## Task
Lines that hold the word "this" should be located and copied.

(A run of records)
[Start]

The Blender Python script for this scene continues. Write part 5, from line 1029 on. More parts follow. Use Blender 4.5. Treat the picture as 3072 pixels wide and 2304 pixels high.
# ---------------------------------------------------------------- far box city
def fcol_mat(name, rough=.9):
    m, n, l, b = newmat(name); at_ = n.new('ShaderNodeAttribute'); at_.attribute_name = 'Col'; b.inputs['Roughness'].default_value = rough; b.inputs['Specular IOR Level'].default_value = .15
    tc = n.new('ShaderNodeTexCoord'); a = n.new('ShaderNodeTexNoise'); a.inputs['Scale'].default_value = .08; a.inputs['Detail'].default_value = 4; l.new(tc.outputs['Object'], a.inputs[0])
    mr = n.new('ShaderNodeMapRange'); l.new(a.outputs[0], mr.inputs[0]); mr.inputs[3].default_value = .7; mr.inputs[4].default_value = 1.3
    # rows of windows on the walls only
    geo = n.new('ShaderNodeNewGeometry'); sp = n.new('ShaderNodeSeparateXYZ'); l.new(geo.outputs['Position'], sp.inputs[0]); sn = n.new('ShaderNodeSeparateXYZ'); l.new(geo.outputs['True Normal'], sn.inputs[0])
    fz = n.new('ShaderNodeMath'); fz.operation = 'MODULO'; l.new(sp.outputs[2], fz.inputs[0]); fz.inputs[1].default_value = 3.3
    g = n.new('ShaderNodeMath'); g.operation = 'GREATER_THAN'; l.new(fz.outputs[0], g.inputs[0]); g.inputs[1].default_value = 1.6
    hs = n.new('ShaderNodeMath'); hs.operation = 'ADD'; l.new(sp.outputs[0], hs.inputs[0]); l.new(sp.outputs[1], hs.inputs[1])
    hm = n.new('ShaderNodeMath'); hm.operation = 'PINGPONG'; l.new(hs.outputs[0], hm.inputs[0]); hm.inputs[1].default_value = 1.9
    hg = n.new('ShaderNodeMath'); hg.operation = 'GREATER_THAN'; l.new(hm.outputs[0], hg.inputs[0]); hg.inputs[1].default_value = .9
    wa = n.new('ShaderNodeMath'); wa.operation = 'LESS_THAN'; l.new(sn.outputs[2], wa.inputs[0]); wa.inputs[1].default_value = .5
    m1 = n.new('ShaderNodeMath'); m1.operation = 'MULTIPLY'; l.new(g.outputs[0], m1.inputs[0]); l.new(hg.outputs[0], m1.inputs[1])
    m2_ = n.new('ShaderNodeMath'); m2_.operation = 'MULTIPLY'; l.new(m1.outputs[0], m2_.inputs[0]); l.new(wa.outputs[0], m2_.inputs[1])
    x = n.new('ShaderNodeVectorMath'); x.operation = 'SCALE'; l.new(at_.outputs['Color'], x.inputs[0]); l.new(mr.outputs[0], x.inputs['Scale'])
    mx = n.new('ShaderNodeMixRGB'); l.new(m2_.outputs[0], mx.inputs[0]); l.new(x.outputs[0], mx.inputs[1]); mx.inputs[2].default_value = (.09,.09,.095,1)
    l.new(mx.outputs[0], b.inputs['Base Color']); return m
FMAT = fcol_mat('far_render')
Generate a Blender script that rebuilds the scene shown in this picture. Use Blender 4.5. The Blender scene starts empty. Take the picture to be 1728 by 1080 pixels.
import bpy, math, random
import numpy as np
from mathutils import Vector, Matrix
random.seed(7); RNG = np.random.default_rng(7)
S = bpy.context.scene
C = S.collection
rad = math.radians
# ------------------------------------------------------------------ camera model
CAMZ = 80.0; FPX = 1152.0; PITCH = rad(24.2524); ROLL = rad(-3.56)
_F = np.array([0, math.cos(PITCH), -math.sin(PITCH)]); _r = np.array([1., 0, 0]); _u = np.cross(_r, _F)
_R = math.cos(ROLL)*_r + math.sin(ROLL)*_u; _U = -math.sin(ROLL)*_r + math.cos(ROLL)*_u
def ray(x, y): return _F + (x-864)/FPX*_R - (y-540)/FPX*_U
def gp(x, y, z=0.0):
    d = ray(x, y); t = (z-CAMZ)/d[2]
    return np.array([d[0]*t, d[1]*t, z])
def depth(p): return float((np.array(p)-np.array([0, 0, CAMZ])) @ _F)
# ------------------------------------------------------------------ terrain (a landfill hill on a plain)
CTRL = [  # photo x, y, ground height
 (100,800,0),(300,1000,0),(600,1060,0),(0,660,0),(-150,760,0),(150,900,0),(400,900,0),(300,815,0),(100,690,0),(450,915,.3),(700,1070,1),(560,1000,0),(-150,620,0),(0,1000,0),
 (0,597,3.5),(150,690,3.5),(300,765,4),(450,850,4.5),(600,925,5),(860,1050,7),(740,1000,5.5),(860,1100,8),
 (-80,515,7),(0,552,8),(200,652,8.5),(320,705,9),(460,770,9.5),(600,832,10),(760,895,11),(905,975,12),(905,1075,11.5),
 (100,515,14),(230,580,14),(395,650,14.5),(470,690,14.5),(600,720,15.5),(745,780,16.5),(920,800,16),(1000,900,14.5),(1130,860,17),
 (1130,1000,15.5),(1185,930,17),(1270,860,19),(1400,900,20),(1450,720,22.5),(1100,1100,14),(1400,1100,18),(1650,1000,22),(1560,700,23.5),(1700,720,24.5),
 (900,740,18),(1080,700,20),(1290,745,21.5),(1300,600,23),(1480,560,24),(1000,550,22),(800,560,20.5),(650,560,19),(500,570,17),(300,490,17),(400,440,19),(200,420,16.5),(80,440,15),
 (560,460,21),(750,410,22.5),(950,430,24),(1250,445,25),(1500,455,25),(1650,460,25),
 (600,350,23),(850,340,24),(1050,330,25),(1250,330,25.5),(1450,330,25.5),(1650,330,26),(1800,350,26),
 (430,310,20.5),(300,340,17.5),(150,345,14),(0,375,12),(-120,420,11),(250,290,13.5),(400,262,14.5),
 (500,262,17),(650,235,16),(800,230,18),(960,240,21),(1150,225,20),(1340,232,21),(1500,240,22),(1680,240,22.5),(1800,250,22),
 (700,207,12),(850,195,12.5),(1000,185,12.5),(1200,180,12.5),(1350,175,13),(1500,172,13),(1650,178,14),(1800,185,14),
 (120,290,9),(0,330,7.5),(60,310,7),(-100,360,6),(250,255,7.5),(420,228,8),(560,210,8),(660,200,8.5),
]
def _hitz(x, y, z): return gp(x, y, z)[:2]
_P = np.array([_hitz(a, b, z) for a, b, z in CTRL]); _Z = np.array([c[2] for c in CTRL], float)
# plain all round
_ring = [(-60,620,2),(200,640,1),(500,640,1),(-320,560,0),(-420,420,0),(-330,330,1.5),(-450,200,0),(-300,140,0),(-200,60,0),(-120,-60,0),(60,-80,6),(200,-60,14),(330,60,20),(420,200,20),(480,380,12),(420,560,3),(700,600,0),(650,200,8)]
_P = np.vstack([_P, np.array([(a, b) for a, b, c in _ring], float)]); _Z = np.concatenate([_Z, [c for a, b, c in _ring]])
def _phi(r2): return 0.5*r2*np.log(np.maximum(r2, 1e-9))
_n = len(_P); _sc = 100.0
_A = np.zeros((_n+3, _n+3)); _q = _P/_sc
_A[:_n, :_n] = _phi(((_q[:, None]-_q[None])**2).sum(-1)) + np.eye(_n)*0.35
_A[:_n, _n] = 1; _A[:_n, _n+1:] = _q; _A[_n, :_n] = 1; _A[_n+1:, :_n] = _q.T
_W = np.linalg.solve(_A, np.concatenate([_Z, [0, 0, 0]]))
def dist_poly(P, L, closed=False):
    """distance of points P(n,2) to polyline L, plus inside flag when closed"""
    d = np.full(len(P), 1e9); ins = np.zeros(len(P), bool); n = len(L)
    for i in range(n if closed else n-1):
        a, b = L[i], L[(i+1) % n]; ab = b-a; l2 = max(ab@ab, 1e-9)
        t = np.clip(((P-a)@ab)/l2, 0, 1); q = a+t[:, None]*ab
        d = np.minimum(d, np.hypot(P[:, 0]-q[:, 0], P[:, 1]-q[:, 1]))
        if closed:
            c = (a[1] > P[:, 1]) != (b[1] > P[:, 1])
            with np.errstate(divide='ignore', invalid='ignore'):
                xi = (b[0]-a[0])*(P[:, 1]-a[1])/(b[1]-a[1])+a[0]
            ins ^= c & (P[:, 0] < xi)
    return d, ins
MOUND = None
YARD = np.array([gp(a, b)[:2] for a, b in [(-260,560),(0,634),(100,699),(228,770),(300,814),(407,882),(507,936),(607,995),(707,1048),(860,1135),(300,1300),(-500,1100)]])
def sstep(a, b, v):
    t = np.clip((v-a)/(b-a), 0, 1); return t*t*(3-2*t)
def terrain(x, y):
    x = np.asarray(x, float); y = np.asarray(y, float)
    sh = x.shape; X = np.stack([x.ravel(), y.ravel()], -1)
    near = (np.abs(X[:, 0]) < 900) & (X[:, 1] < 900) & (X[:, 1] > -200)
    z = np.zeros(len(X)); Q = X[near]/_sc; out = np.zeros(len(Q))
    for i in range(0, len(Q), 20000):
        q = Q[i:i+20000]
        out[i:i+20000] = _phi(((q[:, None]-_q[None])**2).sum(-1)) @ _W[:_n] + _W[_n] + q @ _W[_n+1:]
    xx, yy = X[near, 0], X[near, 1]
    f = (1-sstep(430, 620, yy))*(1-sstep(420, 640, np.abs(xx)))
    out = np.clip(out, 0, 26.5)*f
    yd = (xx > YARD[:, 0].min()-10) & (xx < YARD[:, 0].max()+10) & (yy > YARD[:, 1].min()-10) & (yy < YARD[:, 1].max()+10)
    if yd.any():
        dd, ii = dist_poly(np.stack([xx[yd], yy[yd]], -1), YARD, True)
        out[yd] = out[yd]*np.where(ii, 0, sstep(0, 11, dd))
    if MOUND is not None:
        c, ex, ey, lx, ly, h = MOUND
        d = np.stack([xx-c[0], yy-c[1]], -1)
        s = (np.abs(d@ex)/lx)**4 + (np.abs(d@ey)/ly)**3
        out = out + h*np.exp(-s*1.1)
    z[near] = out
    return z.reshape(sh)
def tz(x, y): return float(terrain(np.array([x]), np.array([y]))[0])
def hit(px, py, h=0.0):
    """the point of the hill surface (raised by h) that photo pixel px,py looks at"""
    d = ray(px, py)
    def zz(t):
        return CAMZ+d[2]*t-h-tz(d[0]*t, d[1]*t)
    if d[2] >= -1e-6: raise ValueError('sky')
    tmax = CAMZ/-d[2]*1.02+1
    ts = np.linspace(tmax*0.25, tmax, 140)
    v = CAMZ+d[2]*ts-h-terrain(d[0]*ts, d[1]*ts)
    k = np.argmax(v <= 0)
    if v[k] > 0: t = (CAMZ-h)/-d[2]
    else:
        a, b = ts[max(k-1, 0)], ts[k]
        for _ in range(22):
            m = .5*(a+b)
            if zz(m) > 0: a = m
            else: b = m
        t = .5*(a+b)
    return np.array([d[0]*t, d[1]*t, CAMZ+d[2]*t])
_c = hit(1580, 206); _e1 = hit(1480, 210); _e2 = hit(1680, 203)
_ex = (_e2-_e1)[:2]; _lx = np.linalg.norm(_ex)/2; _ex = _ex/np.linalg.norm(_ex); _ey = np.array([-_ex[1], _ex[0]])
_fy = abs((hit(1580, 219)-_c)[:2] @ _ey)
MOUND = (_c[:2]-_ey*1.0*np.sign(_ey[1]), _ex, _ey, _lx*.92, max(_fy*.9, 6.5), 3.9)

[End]

## Response below
The Blender Python script for this scene continues. Write part 5, from line 1029 on. More parts follow. Use Blender 4.5. Treat the picture as 3072 pixels wide and 2304 pixels high.
Generate a Blender script that rebuilds the scene shown in this picture. Use Blender 4.5. The Blender scene starts empty. Take the picture to be 1728 by 1080 pixels.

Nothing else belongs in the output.